Nigeria’s commercial capital Lagos has invited bids for construction of 4,000 megawatst (MW) gas-fired power plants to cover a national grid shortfall, seeking to end years of blackouts that have hit businesses and households.
On Thursday the country suffered its tenth grid collapse this year.
The World Bank said that four in 10 people in Nigeria, Africa’s most populous nation, do not have access to electricity, which investors often cite as one of the major obstacles to investing in the country.
The state government of Lagos, a fast expanding metropolis of more than 20 million residents, said it required 6,000 MW of electricity but was receiving only 2,000 MW at most from the grid.
It has now allocated four hubs for the construction of power stations under its Clean Lagos Electricity Market plan.
“The minimum expected generating capacity for each of the four hubs will be 500 MW, which one or more generating power firms shall generate,” the state’s ministry of energy and mineral resources said in a public notice.
Selected companies would be expected to arrange their own financing based on a power purchase agreement with the state.

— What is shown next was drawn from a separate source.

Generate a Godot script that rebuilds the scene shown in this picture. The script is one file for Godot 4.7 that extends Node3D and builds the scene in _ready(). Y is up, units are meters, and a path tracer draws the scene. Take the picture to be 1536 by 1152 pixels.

The plans follow a decision last year by President Bola to allow state governments to generate and distribute their own power, replacing a previous law that gave only the federal government exclusive rights.
Sub-economic electricity tariffs have discouraged investment by independent power producers in the past, but the government has started to remove electricity subsidies.
Nigeria has the infrastructure to generate 13,000 MW of power, but its creaking grid can distribute only a third of it, forcing businesses and households to run costly fuel generators.